Cölestin Ohrmann: In einem Aspekt ticke ich vielleicht wirklich etwas anders als andere Hundeführer: beim Umgang mit Fehlern. Ein bisschen mehr Gelassenheit täte manchen Hundeführern gut. Zu viele wirken permanent mit Kommandos auf ihren Hund ein. Wenn der Hund über einen Winkel hinausläuft oder sich leicht abseits der Fährte vergewissert, geht doch die Welt nicht unter. Hauptsache, er sucht! Ich bin sicherlich Perfektionist, aber mit sehr viel Ruhe, Zeit und Geduld. Manchmal stehe ich minutenlang daneben und schaue ihm beim Suchen zu. Und: Ich helfe nicht. Auf diese Weise gebe ich ihm nicht das Gefühl, dass ich eingreife, sobald die Aufgabe schwieriger wird. Wobei soll ich ihm auch helfen? Er kann doch sowieso besser riechen als ich. Manchmal ist es das Schwierigste als Hundeführer, nicht einzugreifen. Für mich ist es das Erfolgsrezept.
Welche Meisterschaft kommt als nächstes?
Cölestin Ohrmann: Als DVG Bundessieger haben wir uns für die Deutsche Meisterschaft des VDH qualifiziert, die vom 18. bis 20. November in Oberdorla stattfindet. Wenn wir unseren Leistungsstand halten, ist da alles möglich. Die Deutsche Meisterschaft wird aber voraussichtlich für uns die letzte große Meisterschaft sein.
Warum? Wäre nicht auch eine Weltmeisterschaft spannend?
Cölestin Ohrmann: Natürlich darf man träumen, aber aus meiner Sicht haben Niko und ich alles erreicht: wir haben beim DVG und beim SV insgesamt 34 FH2-Fährten absolviert und durchschnittlich mit 96,7 Punkten quasi immer ein „vorzüglich“ erreicht. Bei der letzten Landesmeisterschaft haben wir eine Freisuche vorgeführt, bei der Niko seine Fährte ohne Leine gelaufen ist. Aber nun kommt die Zeit, alles etwas ruhiger angehen zu lassen. Niko ist zwölf Jahre alt. Er wirkt zwar noch topfit und wer ihn nicht kennt, halt ihn eher für sechs. Er ist allerdings sehr triebstark, was einige altersbedingte Probleme kaschiert. Meine Aufgabe ist, seine Aufgaben rechtzeitig anzupassen, um ihn quasi vor sich selbst zu schützen. Im Sommer fahre ich das Training zum Beispiel mittlerweile runter, weil es zu anstrengend für ihn ist.

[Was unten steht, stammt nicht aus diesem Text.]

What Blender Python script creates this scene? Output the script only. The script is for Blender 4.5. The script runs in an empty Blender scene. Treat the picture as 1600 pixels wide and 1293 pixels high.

Wie gehst du an die Deutsche Meisterschaft heran?
Cölestin Ohrmann: Ein Wettkampf ist für mich nur ein Test, ob die Ausbildung gut war. Bei einem jungen Hund kann es Sinn machen, nochmal gezielt das Gelände zu üben, auf dem auch der Wettkampf stattfinden wird. Aber Niko ist so erfahren, dass ich vor einer Meisterschaft nicht nochmal alles durchgehen muss. Aber natürlich strengen wir uns an! Ich bin noch nie auf einen Wettkampf gefahren, den ich nicht auch gewinnen wollte.
Wird es nach Niko einen weiteren Hund geben?
Cölestin Ohrmann: Das ist noch nicht sicher.
Vielen Dank für das Gespräch, viel Erfolg in Oberdorla und noch ein paar schöne Jahre mit deinem Champion!